Tuesday, May 20, 2008

Coming Soon to An Election Near You

Senate elections coming to Saskatchewan

When Prime Minister Stephen Harper appointed Bert Brown to the Senate, Brown became the second elected "Senator-in-waiting" appointed to the Red Chamber. The first was Stan Waters, who was reluctantly appointed by Brian Mulroney after winning an election.

With Senate elections in Alberta proving to be a modest success -- to date, only two elected Senators have been appointed, and in 2004 20% of Albertans chose to spoil their Senatorial ballot -- it was only a matter of time before Senate elections came to other provinces.

British Columbia followed Alberta's lead in 1997, although it has yet to hold a single Senatorial election. As of this fall, the Land of Living Skies is apparently going to become the third.
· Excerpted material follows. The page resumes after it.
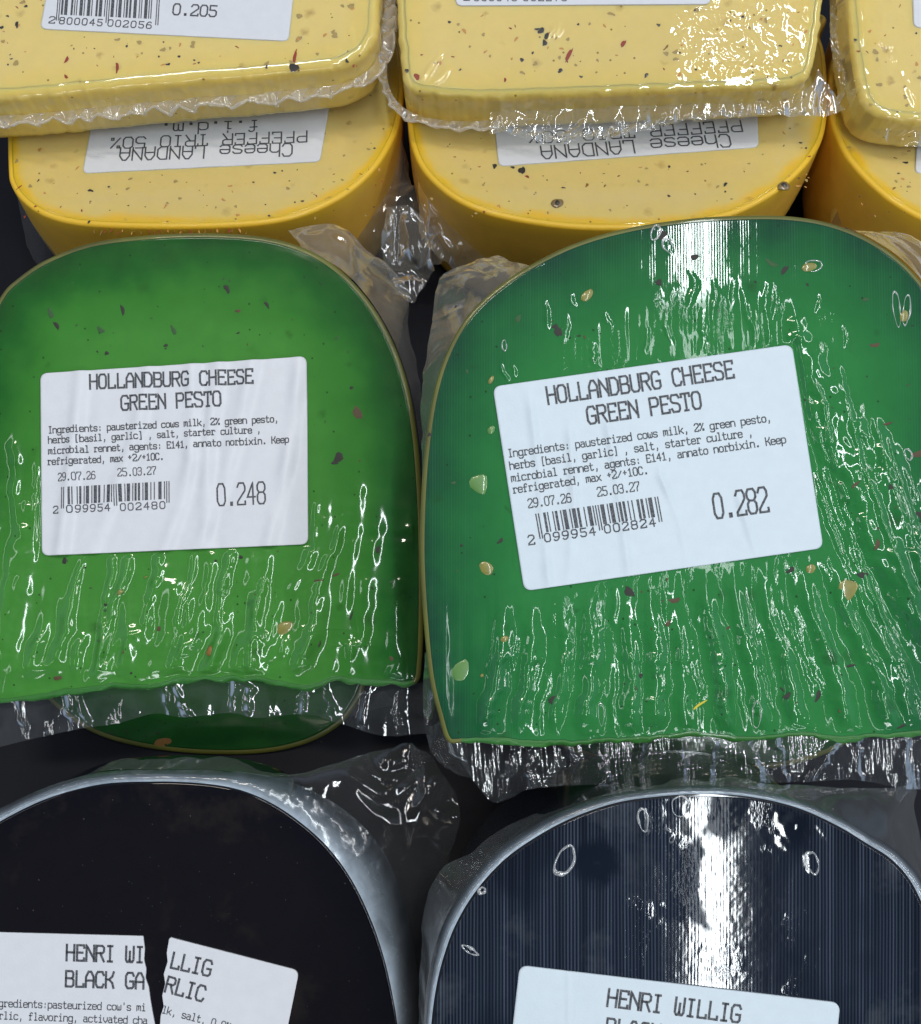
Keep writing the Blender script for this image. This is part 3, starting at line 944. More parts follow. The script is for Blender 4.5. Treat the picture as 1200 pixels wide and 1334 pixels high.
print_peffer(fYLL, lb, lz, ((383, 188), (156, 194)), ((402, 172), (144, 181)), ((338, 158), (209, 163)))
scatter(ch, fYLL, zf, (30, 190, 500, 288), 55, YK, [lab], 3)
for p, sz, mt, asp in [((118, 248), .75, 'pepper', .6), ((170, 233), .6, 'pepper_sunk', .6), ((116, 289), .5, 'pepper', .7), ((358, 225), .5, 'pepper', .6),
                       ((25, 244), 1.0, 'chili', .2), ((488, 193), .4, 'pepper', .6), ((22, 210), .8, 'pepper_sunk', .5), ((394, 262), .55, 'herb_brown', .5)]:
    fleck(ch, fYLL, zf, p, sz, mt, asp=asp)
for k in range(26):   # red print and cracks low on the rim
    x = 120 + k * 8 + random.uniform(-3, 3)
    o = fleck(ch, fYLL, lambda x, y: 0 * x, (x, 297 + random.uniform(-1, 3)), random.uniform(.3, .9), random.choice(['chili', 'chili_sunk', 'orange']), ang=random.uniform(1.1, 2.0), asp=.28, name='chili_fleck', up=-1.2)

# --- middle
fYLM = Frame((800, 230), 304, 25, 0, 42)
pts = [(532, 165), (537, 192), (548, 217), (568, 240), (598, 262), (640, 279), (700, 291), (760, 297), (830, 297), (900, 291), (955, 279), (1002, 256), (1036, 230), (1060, 202), (1075, 170), (1079, 120), (1070, 50), (1030, 10), (580, 10), (540, 60), (530, 120)]
yrel = Relief(); yrel.soft.append(soft_bumps(.25, .12, 5))
lab = [(650, 217), (988, 192), (984, 100), (640, 125)]
yrel.masks.append(fYLM.px(lab))
root, ch, zf, _ = build_pack(fYLM, pts, 'yellow peppered cheese behind the right green pack, with two peppercorns in its rounded end', GY, 'yellow', 'rind_yellow', yrel, r=1.0, b=1.3, taper=4, bulge=1.2)
lb, lz = add_label(root, fYLM, lab, lambda x, y: .05 * np.sin(x * .5))
print_peffer(fYLM, lb, lz, ((951, 176), (702, 192)), ((966, 158), (686, 174)), None)
scatter(ch, fYLM, zf, (560, 170, 1060, 285), 55, YK, [lab], 5)
for p in [(726, 265), (1021, 242)]:
    fleck(ch, fYLM, zf, p, 1.75, 'corn', asp=.85, name='peppercorn', thick=.5)
    fleck(ch, fYLM, zf, p, 1.0, 'pepper', asp=.8, name='peppercorn', thick=.75)
for p, sz, mt, asp in [((645, 216), .8, 'pepper', .8), ((680, 222), 1.3, 'pepper', .7), ((668, 218), .7, 'pepper', .5), ((945, 240), .8, 'pepper', .5), ((935, 243), .6, 'pepper_sunk', .5),
                       ((872, 217), .45, 'pepper', .8), ((687, 230), .7, 'chili', .5), ((765, 241), .7, 'orange', .5), ((788, 242), .5, 'orange', .5), ((1043, 186), .6, 'pepper', .4), ((620, 278), .5, 'pepper_sunk', .6)]:
    fleck(ch, fYLM, zf, p, sz, mt, asp=asp)

# --- right
fYLR = Frame((1200, 230), 304, 25, 0, 42)
pts = [(1082, 150), (1090, 178), (1104, 205), (1130, 235), (1165, 264), (1210, 288), (1270, 305), (1340, 312), (1420, 305), (1500, 270), (1540, 200), (1540, 60), (1480, 10), (1130, 10), (1090, 60), (1080, 110)]
yrel = Relief(); yrel.soft.append(soft_bumps(.25, .12, 6))
lab = [(1192, 226), (1500, 215), (1500, 130), (1196, 150)]
yrel.masks.append(fYLR.px(lab))
root, ch, zf, _ = build_pack(fYLR, pts, 'yellow peppered cheese lying lowest at the right border, only its orange left flank showing', GY, 'yellow', 'rind_yellow', yrel, r=1.0, b=1.3, taper=4, bulge=1.2)
add_label(root, fYLR, lab, no_fold)
scatter(ch, fYLR, zf, (1105, 190, 1260, 285), 16, YK, [lab], 8)
for p, sz, mt in [((1180, 212), .8, 'pepper'), ((1165, 245), .6, 'orange'), ((1184, 243), .7, 'pepper_sunk'), ((1106, 192), .6, 'pepper_sunk')]:
    fleck(ch, fYLR, zf, p, sz, mt)

# ================================================================== YELLOW, UPPER ROW
YT = [('pepper', .18, .5, .6, 'herb_fleck'), ('pepper_sunk', .3, 1.1, .5, 'herb_fleck'), ('pepper_sunk', .3, .7, .7, 'herb_fleck'), ('chili_sunk', .3, .8, .4, 'chili_fleck'), ('chili', .2, .6, .3, 'chili_fleck')]
fYUL = Frame((250, 105), 292, 13, 0, 17)
pts = [(-75, 130), (-40, 130), (0, 128), (50, 124), (100, 119), (200, 109), (300, 101), (400, 92), (448, 84), (476, 68), (490, 44), (494, 10), (496, -60), (480, -130), (-60, -130), (-105, -60), (-110, 40), (-104, 96)]
yrel = Relief(); yrel.soft.append(soft_bumps(.22, .07, 13))
for c, rx, ry in [((172, 48), 1.0, 2.0), ((262, 92), 1.6, 2.6), ((277, 88), .8, 2.2)]: yrel.bubble(fYUL.px([c])[0], rx, ry, .1, .22)
yrel.ridge(fYUL.px([(455, 30), (462, 62)]), .5, .2); yrel.ridge(fYUL.px([(440, 60), (455, 90)]), .6, .2)
lab = [(53, 38), (376, 54), (388, -60), (75, -80)]
yrel.masks.append(fYUL.px(lab))
root, ch, zf, outUL = build_pack(fYUL, pts, 'yellow peppered cheese block whose barcode label shows 0.205', GY, 'yellow_top', None, yrel, r=2.6, b=2.6, taper=-.4, bulge=0)
lb, lz = add_label(root, fYUL, lab, no_fold)
ik = Ink()
ik.text(fYUL, '0.205', (224, 20), (283, 23), 14, .40)
ik.text(fYUL, '2', (62, 31), (74, 31.5), 8.3, .27, .6)
ik.text(fYUL, '800045', (76, 32), (135, 35), 8.3, .27, .62)
ik.text(fYUL, '002056', (139, 35), (199, 38.5), 8.3, .27, .62)
ik.build('printing', lz, M['ink'], lb)
bc = Ink(); barcode(bc, fYUL, '2800045002056', (79, -40), (211, -34), (74, 20), .13)
bc.build('barcode', lz, M['ink'], lb)
lace(root, fYUL, [(-40, 122), (496, -40)], 3.0, seed=4, amp=1.5, z0=10, wall=(outUL, 0, 0))
scatter(ch, fYUL, zf, (0, 0, 470, 88), 58, YT, [lab], 11)
for p, sz, mt, an, asp in [((87, 78), 1.1, 'chili', 1.1, .35), ((153, 88), 1.6, 'chili', 1.7, .25), ((86, 100), .8, 'chili', 2.1, .4), ((22, 32), 1.0, 'pepper', 1.5, .45), ((10, 21), .5, 'pepper', 2.6, .5), ((2, 36), .7, 'pepper', .5, .6),
                           ((4, 54), .6, 'pepper_sunk', .4, .7), ((384, 74), 2.4, 'chili', 1.4, .16), ((383, 88), 1.5, 'pepper', .2, .7), ((347, 87), .7, 'pepper', 1.5, .4), ((452, 80), .8, 'pepper', 2.1, .4), ((219, 84), .6, 'pepper', .3, .6), ((436, 47), .9, 'pepper_sunk', 0, .6), ((388, 51), .8, 'chili_sunk', 1, .6)]:
    fleck(ch, fYUL, zf, p, sz, mt, an, asp)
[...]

"I have always found it troubling that our Senate has been appointed rather than elected," said Saskatchewan party MLA, Justice Minister and Attorney General. "So when the opportunity started to manifest itself that we could have the potential for elected senators without going through full constitutional reform, I thought 'this is a good idea.' Our premier thought it was a good idea, so we started to go forward with it."

This follows a bill introduced by Harper that would implement the system on a federal basis -- a bill that has seemingly made little progress despite significant public support.

Naturally, there are those who don't like the idea of reforming Canada's aristocratic branch of government. In particular, Liberal leader Stephane Dion dismissed the bill as "completely, completely irresponsible."

For their own part, the NDP want to outright abolish the Senate -- a move that would actually come with some rather frightening implications.

If resistance to Senate reform continues to be so fierce, the only way to accomplish this worthy and necessary goal may be province-by-province.

The province of Saskatchewan should be applauded for making this bold move. The opportunity to elect Senators in Saskatchewan is as overdue as anywhere else in the country (exempting, naturally, Alberta).

Bravo, Saskatchewan.


  1. For their own part, the NDP want to outright abolish the Senate -- a move that would actually come with some rather frightening implications.

    WTF? Instead of giving simple endorsements and zero arguments, why don't you actually try to back up your statements? Like support for an elected senate does not have frightening implications. Hey everybody let's elect more partisan hacks and overly politicize the otherwise useless upper chamber.

  2. You know what? You actually have a good point.

    But the Senate is already politicized. At least making Senators seek election to office makes them accountable to someone, as opposed to accountable to no one -- the Prime Minister cannot fire a Senator.

    If the Senate is going to be full of partisan hacks, then it should be full of elected partisan hacks, not appointed hacks.